ミラ・ジョボビッチさんが演じてますが、サイコパス風味ゼロ。
ひどい状況から脱出するために、たまたま悪い手段を選んでしまったのかなと同情的になってしまいます。

私がミラさんに魅力にまいってかばってるとか、そんなんではないです。ほんと悪い人には見えないんですよ。
っていえばいうほど、結婚詐欺師に騙されて尚、詐欺師をかばおうとするカモみたいですね……。

で、ここからネタバレ。

ラスト、主人公は悪女の色仕掛けを突っぱねて警察に突き出します。

映画版では主人公の刑事が、歩いていく悪女の後ろ姿を眺めながら「彼女を逮捕してくれ」と警官にいいます。解放したと見せかけてそうではなかったというオチ。

一方、小説では警察に突き出したあとに

引き立てられて行く途中、彼女は足をとめ、おれと2人っきりで話したいと頼んだ。
おれたちは、部屋の隅に向かった。
車の中でしたように、彼女はあったかい息が頬にかかるまでおれの耳に口を近づけ、それ以上下卑た言葉は考えつかないほどの悪態を小声でささやいた。
そして監房にまっすぐ歩いていっちまった。

いいですね!
これ、1924年に発表された小説ですよ。

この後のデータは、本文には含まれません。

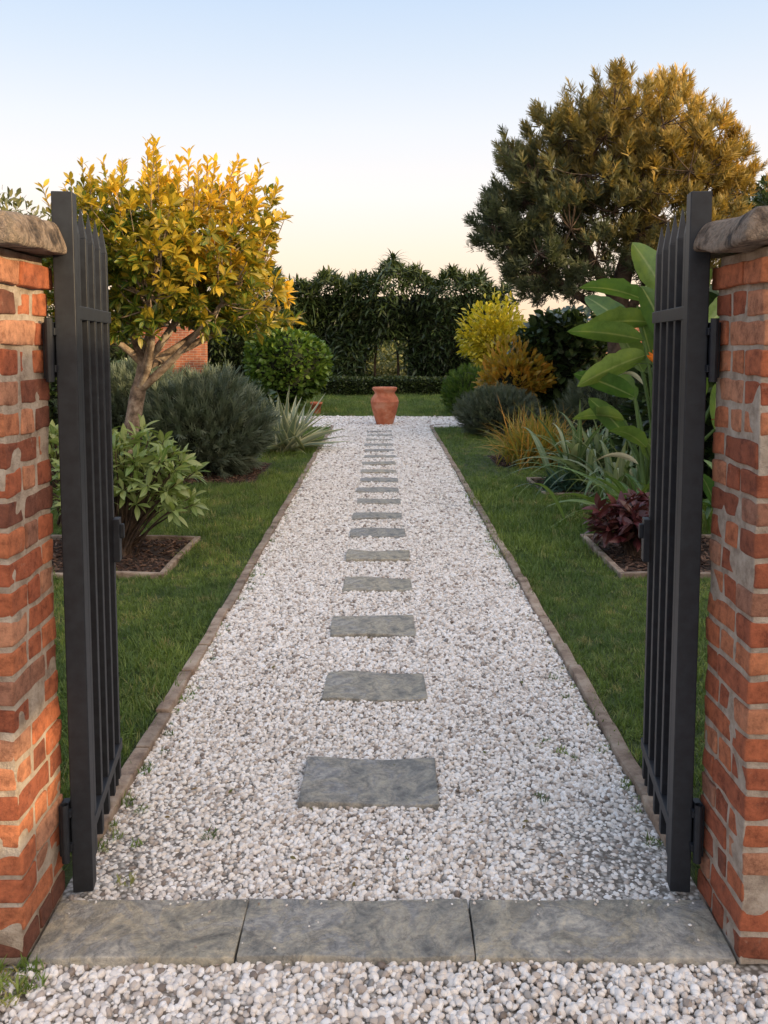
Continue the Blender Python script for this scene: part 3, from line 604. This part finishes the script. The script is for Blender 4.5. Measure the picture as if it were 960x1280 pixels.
# ---------------------------------------------------------------- bird of paradise
m_str,nt,bs=M('strelitzia_leaf',.32)
c=mix(nt,attr(nt,'rnd'),(.05,.13,.03),(.12,.23,.055));c=mix(nt,attr(nt,'tint'),c,(.36,.44,.12))
c=mix(nt,ramp(nt,attr(nt,'uu'),[(.0,(.7,.7,.7)),(.12,(0,0,0))]),c,(.35,.42,.18))
c=mix(nt,.6,c,ramp(nt,noise(nt,5,6,.7),[(.38,(.55,.6,.5)),(.5,(1,1,1)),(.64,(1.5,1.3,.9))]),'MULTIPLY')
nt.links.new(c,bs.inputs['Base Color']);bump(nt,bs,noise(nt,30,3),.4,.01)
tr=N(nt,'ShaderNodeBsdfTranslucent');nt.links.new(mix(nt,1.,c,(1.3,1.25,.6),'MULTIPLY'),tr.inputs[0]);ms=N(nt,'ShaderNodeMixShader');ms.inputs[0].default_value=.3
nt.links.new(bs.outputs[0],ms.inputs[1]);nt.links.new(tr.outputs[0],ms.inputs[2]);nt.links.new(ms.outputs[0],nt.nodes['Material Output'].inputs[0])
m_stk=flat('strelitzia_stalk',(.10,.17,.05),.5);m_wht=flat('pale_spathe',(.62,.60,.42),.5);m_of=flat('orange_sepal',(.75,.2,.02),.5);m_red=flat('red_flower',(.6,.03,.02),.5)
b=B();g=np.array([2.4,7.5,0])
lv=[((2.25,7.3,1.76),174,6,.72,.24,58),((2.22,7.45,1.95),162,28,.70,.22,48),((2.3,7.2,2.0),125,60,.66,.24,75),((2.55,7.4,1.95),60,60,.62,.24,40),((2.2,7.3,1.5),186,-10,.64,.22,52),
 ((2.2,7.8,1.7),140,40,.6,.22,-50),((2.8,7.6,1.75),20,35,.65,.24,60),((2.9,7.2,1.45),-30,10,.6,.24,30),((2.4,7.0,1.35),-120,40,.5,.22,60),((2.1,7.3,1.15),178,32,.56,.20,55),((2.5,7.9,1.8),90,55,.6,.22,0),((2.2,7.4,1.35),165,52,.56,.2,65),
 ((2.5,7.1,1.75),-80,68,.6,.26,20),((2.25,7.3,1.4),140,70,.62,.22,75),((3.0,7.8,1.6),10,45,.6,.24,-40),((2.1,7.5,.8),185,50,.55,.17,60),((2.15,7.1,.75),205,40,.55,.17,55),((2.45,7.0,1.0),-100,70,.6,.24,10),((2.3,7.1,1.6),172,70,.62,.22,78),((2.2,7.6,1.1),135,62,.6,.2,65),
 ((2.6,7.3,1.25),100,75,.6,.22,60),((2.7,7.1,.9),70,65,.55,.22,50),((2.15,7.25,1.62),190,18,.6,.2,62),((2.05,7.4,.95),165,20,.5,.17,50),((2.35,7.2,.55),180,60,.5,.18,60)]
for (p,az,el,L,w,ro) in lv:
    p=np.array(p);base=g+np.array([R.normal()*.09,R.normal()*.09,0])
    tube(b,bez(base,(base[0]*.7+p[0]*.3,base[1]*.7+p[1]*.3,p[2]*.6),p,9),np.linspace(.022,.011,9),8,m=1)
    straps(b,p[None],np.radians([az+R.normal()*8.]),np.radians([el+R.normal()*6.]),np.array([L*R.uniform(.85,1.1)]),np.array([R.uniform(.08,.4)]),np.array([w]),rows=14,kind='paddle',rnd=R.rand(),tint=R.rand()*.35,m=0,fold=.35,roll=np.radians([ro+R.normal()*10.]),wave=.035)
straps(b,np.array([2.12,7.2,.60]),np.radians(np.array([178.])),np.radians([38.]),np.array([.50]),np.array([.62]),np.array([.06]),rows=10,kind='paddle',m=2,roll=np.radians([60.]))
straps(b,np.array([2.2,7.4,1.25]),np.radians(np.array([160.])),np.radians([55.]),np.array([.4]),np.array([.7]),np.array([.05]),rows=10,kind='paddle',m=2,roll=np.radians([60.]))
n=60;az=R.rand(n)*6.28;straps(b,g+np.c_[R.normal(-.1,.18,n),R.normal(0,.15,n),np.zeros(n)],az,np.radians(R.uniform(40,82,n)),R.uniform(.7,1.5,n),R.uniform(.4,.9,n),.055,rows=10,rnd=R.rand(n),tint=R.rand(n)*.4,m=0,roll=R.normal(0,.5,n))
for p in((2.2,7.05,1.42),(2.4,7.0,1.15),(2.5,7.05,1.75)):
    p=np.array(p);tube(b,bez(g,(g+p)/2+[0.05,0,.1],p,8),np.linspace(.014,.009,8),6,m=1)
    straps(b,p[None],np.array([3.0]),np.array([.15]),np.array([.2]),np.array([.1]),np.array([.04]),m=1,kind='paddle')
    for q in range(4): straps(b,(p+[.02,0,0])[None],np.array([3.4-q*.25]),np.array([.7+q*.25]),np.array([.15]),np.array([.1]),np.array([.035]),m=3,kind='paddle',roll=np.array([1.]))
b.obj('bird_of_paradise_plant',[m_str,m_stk,m_wht,m_of],origin=tuple(g))
b=B();g=np.array([2.62,6.6,0]);n=16;straps(b,g+np.c_[R.normal(0,.1,n),R.normal(0,.1,n),R.uniform(.1,.5,n)],R.rand(n)*6.28,np.radians(R.uniform(35,80,n)),R.uniform(.35,.6,n),.3,.13,kind='paddle',rnd=R.rand(n),m=0,roll=R.normal(0,.6,n))
tube(b,[g,g+[-.02,0,.6],g+[-.03,0,1.0]],[.012,.01,.007],6,m=1)
n=14;straps(b,g+np.array([-.03,0,.97])+R.normal(0,.03,(n,3)),R.rand(n)*6.28,np.radians(R.uniform(0,80,n)),R.uniform(.07,.12,n),.3,.05,kind='paddle',m=2)
b.obj('canna_lily',[m_str,m_stk,m_red],origin=tuple(g))
# ---------------------------------------------------------------- garden walls and added shade wall
def wall(name,x0,x1,y0,y1,H):
    b=B();rbox(b,((x0+x1)/2,(y0+y1)/2,H/2-.02),(x1-x0,y1-y0,H),.01,g=(4,4,4));
    rbox(b,((x0+x1)/2,(y0+y1)/2,H+.012),(x1-x0+.08,y1-y0+.08,.06),.012,.004,SN(3),g=(30,30,3),m=1)
    b.obj(name,[m_wall,m_cap])
wall('added_shade_wall',-14,-5.5,27.6,27.9,2.15);wall('added_shade_wall',5.0,9,27.6,27.9,2.15)
wall('added_shade_wall',-9.2,-8.9,-2,27.4,2.15)
wall('added_shade_wall',-8.8,-1.42,2.2,2.4,1.5);wall('added_shade_wall',1.42,7.4,2.2,2.4,1.5)
b=B()
for ya,yb,za,zb in((-9,-3.45,-.02,4),(-2.87,13.3,-.02,4),(-3.45,-2.87,-.02,2.80),(-3.45,-2.87,3.16,4)):
    rbox(b,(7.65,(ya+yb)/2,(za+zb)/2),(.3,yb-ya,zb-za),.002,g=(3,6,6))
rbox(b,(7.65,2.15,4.03),(.38,22.4,.06),.012,.004,SN(3),g=(4,60,3),m=1)
b.obj('added_shade_wall',[m_wall,m_cap])
m_far=leafmat('distant_leaf',(.06,.09,.03),(.12,.14,.05),(.2,.2,.07),.6,.25)
b=B()
for k in range(46):
    x=R.uniform(-50,50);yy=R.uniform(50,66);h=R.uniform(1.8,3.1);c=np.array([x,yy,h*.5]);n=380;D=sph(n);rr=np.array([R.uniform(2,3.6),1.8,h*.55])
    b.inst(Tr,c+D*rr*(1+.12*SN(4,seed=k)(D))[:,None],frames(D+R.normal(size=D.shape)*.5),R.uniform(.35,.6,n),R.rand(n),R.rand(n)**3,0);lumpcore(b,c,rr,.85,1,k,10)
for x,yy in((-1.6,36),(.2,38),(1.8,36.5),(0,42)):
    c=np.array([x,yy,.8]);n=900;D=sph(n);b.inst(Tl,c+D*[1.2,.9,.75]*(R.rand(n,1)**.3),frames(D+R.normal(size=D.shape)*.5),R.uniform(.15,.3,n),R.rand(n),R.rand(n),0)
b.obj('distant_trees',[m_far,m_core])
# ---------------------------------------------------------------- light
el,azd=math.radians(14),math.radians(-32)
sd=Vector((math.cos(el)*math.cos(azd),math.cos(el)*math.sin(azd),math.sin(el)))
l=bpy.data.lights.new('sun','SUN');l.energy=5.;l.angle=math.radians(.5);l.color=(1,.73,.40)
so=bpy.data.objects.new('sun',l);COL.objects.link(so);so.rotation_euler=sd.to_track_quat('Z','Y').to_euler();so.location=(20,-12,8)
w=bpy.data.worlds.new('World');scene.world=w;w.use_nodes=True;nt=w.node_tree;bg=nt.nodes['Background']
sky=N(nt,'ShaderNodeTexSky',sky_type='NISHITA',sun_disc=False,sun_elevation=el,sun_rotation=math.pi/2-azd)
tc=N(nt,'ShaderNodeTexCoord');sp=N(nt,'ShaderNodeSeparateXYZ');nt.links.new(tc.outputs['Generated'],sp.inputs[0])
rc=ramp(nt,sp.outputs[2],[(0,(1.05,.68,.42)),(.05,(1.05,.79,.57)),(.10,(1.03,.86,.70)),(.16,(.97,.91,.87)),(.23,(.85,.87,.92)),(.30,(.69,.78,.90)),(.37,(.55,.69,.89)),(1,(.46,.61,.88))])
dp=N(nt,'ShaderNodeVectorMath',operation='DOT_PRODUCT');nt.links.new(tc.outputs['Generated'],dp.inputs[0]);dp.inputs[1].default_value=sd
lobe=ramp(nt,dp.outputs['Value'],[(.05,(0,0,0)),(.6,(.66,.50,.34)),(1,(2.8,1.9,1.0))])
a1=mix(nt,1.,rc,lobe,'ADD')
a2=N(nt,'ShaderNodeVectorMath',operation='SCALE');nt.links.new(sky.outputs[0],a2.inputs[0]);a2.inputs['Scale'].default_value=.01
a3=N(nt,'ShaderNodeVectorMath',operation='ADD');nt.links.new(a1,a3.inputs[0]);nt.links.new(a2.outputs[0],a3.inputs[1])
nt.links.new(a3.outputs[0],bg.inputs[0]);bg.inputs[1].default_value=1.06
cam=bpy.data.cameras.new('camera');co=bpy.data.objects.new('camera',cam);COL.objects.link(co)
cam.sensor_fit='VERTICAL';cam.sensor_height=36;cam.lens=36*1100/1280;cam.shift_y=-115/1280;cam.shift_x=3/1280
co.location=(0,0,1.6);co.rotation_euler=(math.radians(90-5.02),0,0);cam.clip_end=1500;cam.clip_start=.05
scene.camera=co
scene.view_settings.view_transform='Standard';scene.view_settings.look='None';scene.view_settings.exposure=0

この颯爽とした悪女の佇まい、最高ですね。

ダシール・ハメットはハードボイルド小説の始祖といわれてます。登場する男性だけでなく女性もハードボイルド。まったく情に流されないタフな姿にしびれます。

ちなみに映画では舞台は現代で、主人公は探偵ではなく刑事でした。サミュエル・ジャクソンさんが演じてます。